Como em quase todos os tipos penais a importância dos motivos revela-se fundamental, pois é do artigo 2ª da lei que se depreende o principal aspecto deste exercício:

“Art. 2º — Quando o fato estiver também previsto como crime no Código Penal, no Código Penal Militar ou em leis especiais, levar-se-ão em conta, para a aplicação desta Lei:
I — a motivação e os objetivos do agente;
II — a lesão real ou potencial aos bens jurídicos mencionados no artigo anterior.”

O i. delegado-geral de Polícia verificou que os “crimes” cometidos também eram previstos na LSN, com penas mais duras (quanto ao tempo), intentando assim apenar segundo sua posição filosófica (que deve ser respeitada!) de modo mais adequado ao alarma causado por tais condutas. A crítica à adequação do fato do mundo exterior ao tipo penal portador de pena mais grave (e apenas por ser mais grave) não cabe, infelizmente, nesse modesto exercício.

Mas vale dizer que o critério foi exclusivamente de quantum da punição e não dos motivos desses agentes criminosos.

Terão querido violar a integralidade de nosso território ou nossa soberania (que segundo José Afonso da Silva é o poder supremo consistente na capacidade de autodeterminação, havendo supremacia na ordem interna e independência na ordem externa)?

Terão querido usurpar a representatividade legal dos agentes do Executivo ou do Legislativo (representatividade), o conceito de federação e o Estado de Direito, este que, antes de qualquer sofisma, é conceituado como o Estado que tem os seus poderes limitados pela lei?

Terão querido assassinar deputados, presidente ou ministro presidente do STF?

Sobre esse último aspecto valioso apontar que os bens protegidos são constitutivos do Estado brasileiro e de proteção da União de estados, do território nacional, da nossa soberania como país, tanto assim que apenas os agentes democraticamente eleitos pelo povo para exercer mandatos no Executivo e no Legislativo Federal recebem a especial proteção dessa lei.

A lei é suficientemente óbvia nesse sentido: sua aplicação só deve incidir em casos de revoluções contra o país, sempre valendo lembrar que a contestação pacífica, dialética e política também não podem sofrer sua incidência.

Ademais, o que seriam dos monarquistas se não fosse assim?
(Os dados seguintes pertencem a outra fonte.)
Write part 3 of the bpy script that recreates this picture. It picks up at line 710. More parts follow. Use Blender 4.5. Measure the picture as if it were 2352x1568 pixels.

Por fim, um apontamento de aparência válida. Temos que ter cuidado com as nomenclaturas, com os nomes que damos as coisas e, principalmente, cuidarmos de não oferecermos tratamento igual às coisas desiguais.

Embora todo terrorista seja um criminoso, nem todo criminoso, por mais violento e organizado que seja, é um terrorista.

Ouvem-se críticas à tipificação do terrorismo que colocada pela Comissão de Reforma do Código Penal e a cautela desta em excluir movimentos sociais. Os conceitos são amplos. O que é movimento social? O que é um crime cometido por movimentos sociais? Pelo que lutam? Lutam com armas? Lutam com ideais? Cometem crimes porque criminosos, ou os cometem sabendo que tais crimes são aptos a violar a estrutura de Poder? Praticam atentados indiscriminados (elemento fulcral do tipo de terrorismo na maioria das legislações do mundo) ou praticam simplesmente crimes?

São essas perguntas que devem ser respondidas para que invasões de fazendas e danos às plantações não sofram punições (sim, que devem ser punidas) como àquelas de agentes que jogam aviões em prédios lotados de pessoas.

Por fim, uma pequena bobagem. Certa feita, assistindo ao seriado “24 Horas”, que tinha como protagonista o anti-herói Jack Bauer, deparei-me com um belo diálogo (sim, eles existiam!).

Jack Bauer, prestes a torturar um terrorista (aquele sim fazia parte de um grupo que praticava atentados indiscriminados), sofre uma chamada para que não cometesse a barbárie de torturar. Tentando defender o absurdo que cometeria, afirmou: “Mas estamos em guerra.” E recebeu como resposta uma bela lição: “A lei vale pouco na paz. É na guerra que o respeito a ela se mostra essencial. É o que nos diferencia de nossos inimigos.”